My baby brother,
You are the kindest soul I have ever encountered. You are wise beyond your years, selfless, and have such a precious heart. Your capacity and depth of emotion is astounding, and you strive to make me a better person every single day. You give me purpose, you give me life, you are my greatest gift I have ever been given. You've always been my #1 man. There is no one in this world that compares to you. I am so proud of the man you've become and the man you've yet to be.
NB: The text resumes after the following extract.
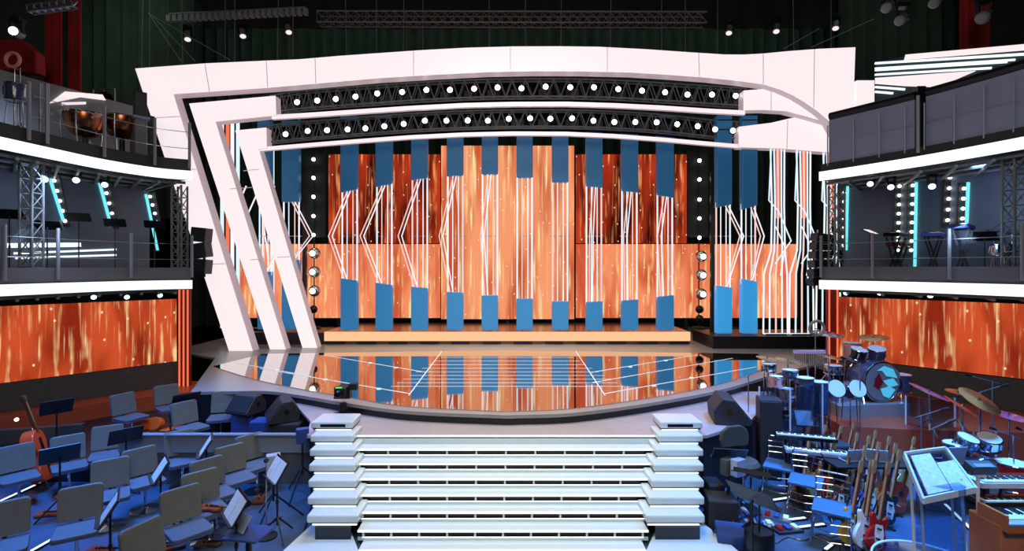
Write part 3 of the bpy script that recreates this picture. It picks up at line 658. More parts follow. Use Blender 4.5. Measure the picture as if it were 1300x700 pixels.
MB().cyl((0, 0, .12), q+Vector((0, 0, .12)), .03, n=8).build('pipe', 'truss', bar)
for i in range(24):
    c = q*(i/23); f = MB().box(c, (.1, .12, .16)).build('fixture', 'wing_grey', bar)
for x0, y0, x1, y1 in ((286, 76, 286, 30), (298, 78, 298, 30), (352, 75, 354, 25), (372, 72, 372, 22), (440, 70, 438, 30), (478, 66, 478, 32), (512, 65, 513, 32), (537, 63, 537, 32), (621, 59, 621, 32), (667, 58, 667, 32), (712, 59, 713, 32), (775, 60, 776, 32), (840, 63, 840, 32), (870, 66, 870, 32), (911, 68, 911, 30), (1008, 64, 1006, 26), (1055, 61, 1055, 26), (180, 85, 182, 20), (190, 85, 190, 16), (232, 82, 230, 50)):
    a = P(x0, y0, 13.05); b = P(x1, y1, 13.05); b.z = 10.6
    tag(MB().cyl((0, 0, 0), b-a, .008, n=5).build('hanging_wire', 'wire', loc=a), 'thin steel wire holding up the top beam of the white arch', 'wire', 'hanging wires of the arch')
for x0, y0, x1, y1, lab in ((188, 16, 230, 78, 'slanted cable running down to the top left corner of the arch'), (190, 18, 292, 76, 'longest slanted cable running down to the arch from the upper left'), (195, 22, 248, 78, 'slanted cable between the two others above the top left arch corner'), (1040, 36, 995, 62, 'slanted cable rising from the right part of the arch top'), (1110, 24, 1030, 60, 'long slanted cable rising right from the top right arch corner')):
    a, b = P(x1, y1, 13.05), P(x0, y0, 13.05)
    tag(MB().cyl((0, 0, 0), b-a, .012, n=5).build('rigging_cable', 'wire', loc=a), lab, 'cable')
# red cloths and odd fixtures of the hall at the top corners
curtain(-10.6, -10.2, 11.6, 6.9, 10.6, 'red_drape', 'red_cloth', 'narrow red drape above the upper left balcony, farther from the arch', amp=.05, wl=.16)
curtain(-10.05, -9.75, 11.6, 7.0, 10.6, 'red_drape', 'red_cloth', 'narrow red drape above the upper left balcony, closer to the arch', amp=.05, wl=.16)
curtain(10.35, 10.95, 11.8, 7.9, 10.6, 'red_drape', 'red_cloth', 'red drape at the top above the right wing wall', amp=.05, wl=.16)
c = P(18, 80, 10.6); tag(MB().prism([Vector(v) for v in ((-.9, 0, -.1), (.45, 0, -.2), (.42, 0, .25), (.1, 0, .5), (-.9, 0, .5))], (0, 0, 0), (0, .25, 0)).build('gallery_front', 'red_cloth', loc=c, bevel=.03), 'red upholstered gallery front above the upper left balcony', 'panel')
moving_light(P(22, 42, 9.5), 'blue white lamp in the top left corner above the red gallery front', (.3, -1, -.1), 'blue_lens', .8)
truss('lighting_pipe', P(38, 12, 9.5), P(95, 4, 9.5), .12, 'short pale pipe rig in the top left corner', m='steel')
for x, y, lab, s in ((1128, 8, 'stage light clipped at the top over the wing wall, leftmost of two', .9), (1188, 2, 'stage light cut by the top edge over the wing wall', .9), (1145, 24, 'tubular blue stage light pointing left above the wing wall', .9), (1250, 20, 'cluster fixture beside the red drape at the top right', 1.1)):
    moving_light(P(x, y, 10.8), lab, (-.8, -.5, -.6), 'wing_grey', s)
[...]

We've been through a lot, you and I. We've had normal childhood experiences and we've fought like cats and dogs. There was a time where I was sure that I didn't even like you, even though I couldn't fathom feeling that way now. We've also had not-so-normal childhood experiences that could have broken us. They could have torn us down and made us nothing, but they didn't. They made us strong and worthy. To me, that's only because I had you. I can do anything in this life knowing I will always have you. I strive to be the greatest sister I can be, and I can only hope I've withheld that title to your highest expectations. I hope that I've taught you everything you'll ever need, I hope that it's of value to you, and I hope that you'll still come to me when you're stuck. There isn't a thing in this world I wouldn't do for you. You've taught me so much you probably aren't even aware of and I couldn't be more grateful.
I'm getting married now, and as much as that changes everything, it almost doesn't change a thing. I've found the person who chooses me everyday, and who loves me fearlessly. The person who wants to build with me and help me when I'm tired. We're gonna make this beautiful life together, and go on this crazy journey hand-in-hand. Maybe we'll move away, or I'll convince him to go visit Africa, or maybe we'll have a baby one day. No matter what we face, he's ready to do it together; he's gonna take good care of me. He's not here to relieve you, but to take some of the weight off your shoulders. I know I'm a bit of a handful sometimes, but that doesn't change the fact that you're my #1 or that you give me life or purpose. My connection to you is so deeply rooted and nothing or no one will ever change that.
Before I go on this crazy grown-up journey, I do have one favor to ask. One of those not-so-normal childhood experiences entailed losing our Dad. While I don't know what it's like for you, as a someone's son, to lose their dad, I do know what it's like for the role of someone's daughter. It's every little girl's dream to have her daddy walk her down the aisle, to give a father-daughter dance. I don't get that now and that makes me feel empty. What is supposed to be the happiest day of my life has a bit of overcast, and there's only one bit of sunshine who can change that. That's you. I need you now more than ever. I need you to be this person for me and make my dreams salvageable. Although these are some big shoes to fill, I know you will do it effortlessly. You are more of Dad than Dad was. You have all his little isms, facial expressions, and the hugs almost seem like they're exactly the same. I would be honored for you to walk me down the aisle.
I know it may or may not be a big deal to you and that's okay. Maybe you see it as getting me from point A to point B without letting me slip and fall. I hope I've helped you to understand that it's so much more than that, and I hope you maybe understand a sliver of how important you are to me. You and Dad's sister are handing me over to my new forever with a seal of approval from not only yourselves, but from him too. So maybe you are taking me from point A to point B without letting me slip and fall in a deeper sense, but hey, that's what siblings are for. You will always be my baby brother and I will always love you with every ounce of me.